For decades, Ankara has carried out military operations in the Kurdistan region of Iraq. In 2008, Turkey sent troops to northern Iraq to expel the Kurdistan Workers’ Party (PKK).
In a rare move, Iraqi Prime Minister Mustafa al-Kadhimi condemned Turkey for carrying out the strikes, despite Ankara’s denials and its call for a joint investigation with Baghdad. Despite Turkish denials, all tangible evidence confirms the Turkish military’s involvement in this unprovoked attack.
“This brutal attack underscored the fact that Turkey ignored Iraq’s continuous demands to refrain from military violation against Iraqi territory and the lives of its people,” al-Kadhimi said in a statement posted to Twitter.
The response of the paralyzed Iraqi state to such attacks is usually limited to condemnation and condolences. But this time the situation is different. Efforts to form a new government to succeed the current interim government are continuing, and Mustafa al-Kadhimi is seeking to have his name on the table of a committee formed by the coordination framework for selecting candidates.
The same applies to the position of the presidency, which the Kurdistan Democratic Party insists to be under its control. The Ministry of Foreign Affairs, which is part of the KRI party in Erbil, summoned the chargé d’affaires from Turkey.
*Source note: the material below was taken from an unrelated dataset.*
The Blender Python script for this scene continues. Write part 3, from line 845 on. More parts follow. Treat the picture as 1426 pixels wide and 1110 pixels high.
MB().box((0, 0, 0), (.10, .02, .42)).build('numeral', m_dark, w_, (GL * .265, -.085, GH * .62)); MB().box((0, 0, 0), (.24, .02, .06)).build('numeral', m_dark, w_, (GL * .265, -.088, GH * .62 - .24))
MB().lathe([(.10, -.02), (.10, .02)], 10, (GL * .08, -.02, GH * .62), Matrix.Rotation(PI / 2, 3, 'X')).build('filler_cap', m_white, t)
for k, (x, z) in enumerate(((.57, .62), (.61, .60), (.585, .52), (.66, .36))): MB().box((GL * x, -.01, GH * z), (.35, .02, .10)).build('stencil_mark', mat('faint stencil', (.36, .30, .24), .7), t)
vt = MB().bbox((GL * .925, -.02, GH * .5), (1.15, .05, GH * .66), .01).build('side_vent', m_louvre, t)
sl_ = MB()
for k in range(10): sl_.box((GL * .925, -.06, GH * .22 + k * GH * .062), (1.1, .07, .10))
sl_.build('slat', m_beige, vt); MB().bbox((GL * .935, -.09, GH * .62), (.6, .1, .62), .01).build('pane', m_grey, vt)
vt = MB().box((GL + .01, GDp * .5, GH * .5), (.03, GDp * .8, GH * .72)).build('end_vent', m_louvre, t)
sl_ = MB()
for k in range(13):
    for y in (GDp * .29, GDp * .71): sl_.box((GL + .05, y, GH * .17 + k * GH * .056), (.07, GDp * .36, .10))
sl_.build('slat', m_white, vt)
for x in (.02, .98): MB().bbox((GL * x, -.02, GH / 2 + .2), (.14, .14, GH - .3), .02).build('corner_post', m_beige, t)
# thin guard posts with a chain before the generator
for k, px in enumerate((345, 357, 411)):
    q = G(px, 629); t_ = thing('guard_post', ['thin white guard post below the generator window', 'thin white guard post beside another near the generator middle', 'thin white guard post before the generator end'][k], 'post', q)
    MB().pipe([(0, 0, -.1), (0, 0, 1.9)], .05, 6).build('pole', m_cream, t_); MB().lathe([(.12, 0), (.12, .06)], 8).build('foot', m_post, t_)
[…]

Baghdad’s expected appointment of an ambassador in Ankara has also been postponed.
Barham Salih, the Kurdish president, condemned the attack on social media, in addition to similar angry statements issued by most of the country’s politicians.
The area around Dohuk has long been the target of Turkish military campaigns, targeting PKK militants. Ankara considers the separatist Kurdish group a terrorist organization, as does the United States and the European Union. But the PKK fighters did well during the war against ISIS and fought in defense of the Yazidis who were subjected to heinous human rights abuses, including rape, with some Yazidi girls being sold into slavery.
Erdogan has taken advantage of the escalating tensions between Moscow and Western capitals over the conflict in Ukraine, to ensure the West remains silent over its escalating military operations in northern Iraq as it prepares to send its forces into neighboring Syria to target the People’s Protection Units (YPG), a group that Ankara considers an offshoot of the PKK, while the United States considers it a strong ally.
It is speculated that Turkey, which is a member of NATO, agreed to the accession of Finland and Sweden on the condition that NATO looks the other way as Turkey launches renewed attacks against PKK militants.
Since the parliamentary elections in October last year, Iraqi political parties have entered into a fierce competition to form a new government. With continued political dysfunction, sectarian conflict and institutional corruption, the attempt to push back against renewed Turkish operations against PKK militants could be in vain before the formation of a strong central government. Until a permanent government is formed, Iraqi sovereignty will be viewed as malleable.